# What the exercise asks
Print the listing below from its opening line through the line holding "C = sc.collection", both ends included.

# Dataset extract
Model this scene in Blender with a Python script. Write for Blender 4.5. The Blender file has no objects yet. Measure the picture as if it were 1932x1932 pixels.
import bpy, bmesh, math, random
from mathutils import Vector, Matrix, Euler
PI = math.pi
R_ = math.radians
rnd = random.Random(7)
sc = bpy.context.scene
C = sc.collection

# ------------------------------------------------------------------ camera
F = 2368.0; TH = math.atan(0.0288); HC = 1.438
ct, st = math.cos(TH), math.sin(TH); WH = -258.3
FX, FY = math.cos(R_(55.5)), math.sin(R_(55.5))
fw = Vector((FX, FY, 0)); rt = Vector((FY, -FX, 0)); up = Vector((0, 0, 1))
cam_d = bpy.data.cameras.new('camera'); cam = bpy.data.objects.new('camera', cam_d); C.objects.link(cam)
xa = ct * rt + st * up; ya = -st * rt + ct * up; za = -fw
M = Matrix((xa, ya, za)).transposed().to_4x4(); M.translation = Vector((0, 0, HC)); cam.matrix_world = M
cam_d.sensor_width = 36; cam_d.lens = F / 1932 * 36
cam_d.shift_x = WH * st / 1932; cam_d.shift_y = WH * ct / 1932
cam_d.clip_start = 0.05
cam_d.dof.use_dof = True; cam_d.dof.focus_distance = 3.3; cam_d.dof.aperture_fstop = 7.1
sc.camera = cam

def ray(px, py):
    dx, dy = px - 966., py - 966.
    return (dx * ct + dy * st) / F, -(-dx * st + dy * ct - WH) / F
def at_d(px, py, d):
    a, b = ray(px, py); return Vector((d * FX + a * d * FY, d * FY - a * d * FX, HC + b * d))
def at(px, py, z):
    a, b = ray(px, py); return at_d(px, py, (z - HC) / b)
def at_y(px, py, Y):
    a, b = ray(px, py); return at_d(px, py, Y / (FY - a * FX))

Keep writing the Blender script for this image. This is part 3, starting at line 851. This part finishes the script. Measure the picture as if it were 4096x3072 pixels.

# Solution to this problem
Model this scene in Blender with a Python script. Write for Blender 4.5. The Blender file has no objects yet. Measure the picture as if it were 1932x1932 pixels.
import bpy, bmesh, math, random
from mathutils import Vector, Matrix, Euler
PI = math.pi
R_ = math.radians
rnd = random.Random(7)
sc = bpy.context.scene
C = sc.collection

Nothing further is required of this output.